Noche Diaz, a member of the Revolutionary Communist Party (RCP) who was arrested last Wednesday, will come to speak at the University of Chicago this Tuesday.
The event is intended to challenge Diaz’s ban from campus. The RCP stated on the event’s Facebook page that the ban is “illegitimate and will not be respected.” The RCP is a Maoist organization promoting “real revolution” in the United States. It has protested on campus for several weeks as part of a national tour.
The University of Chicago Police Department (UCPD) arrested Diaz for trespassing after he stood on a table in Baker Dining Commons during an RCP protest. He has since been released, but is still barred from visiting campus.

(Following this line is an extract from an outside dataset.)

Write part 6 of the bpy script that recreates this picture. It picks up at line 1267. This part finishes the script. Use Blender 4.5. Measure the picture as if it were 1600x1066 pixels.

The event was first announced at an RCP talk titled “America Was Never Great! Overthrow–Don’t Vote for–This System!” held in Stuart Hall on Thursday. Sunsara Taylor, a writer at the RCP’s Revolution newspaper, and Carl Dix, a founding member of the RCP, were the main speakers. The Platypus Affiliated Society, a campus organization for the “critique and education towards the reconstitution of a Marxian Left” sponsored the event.
The talk dealt mainly with the goals of the group and its guiding ideology, denouncing the political system of “capitalism-imperialism” of the United States and calling for an RCP–led revolution. They promoted The New Communism by Bob Avakian, the chairman of the RCP.
The RCP holds that the arrest of Diaz was an instance of police brutality, and framed his talk on Tuesday as both a challenge to the UCPD and a protest for free speech. Taylor encouraged students to “challenge the University of Chicago, embarrass [the] University of Chicago. Make it live up to its so-called proclamation of free speech.”
Diaz will be on campus at 3 p.m., at a location to be announced.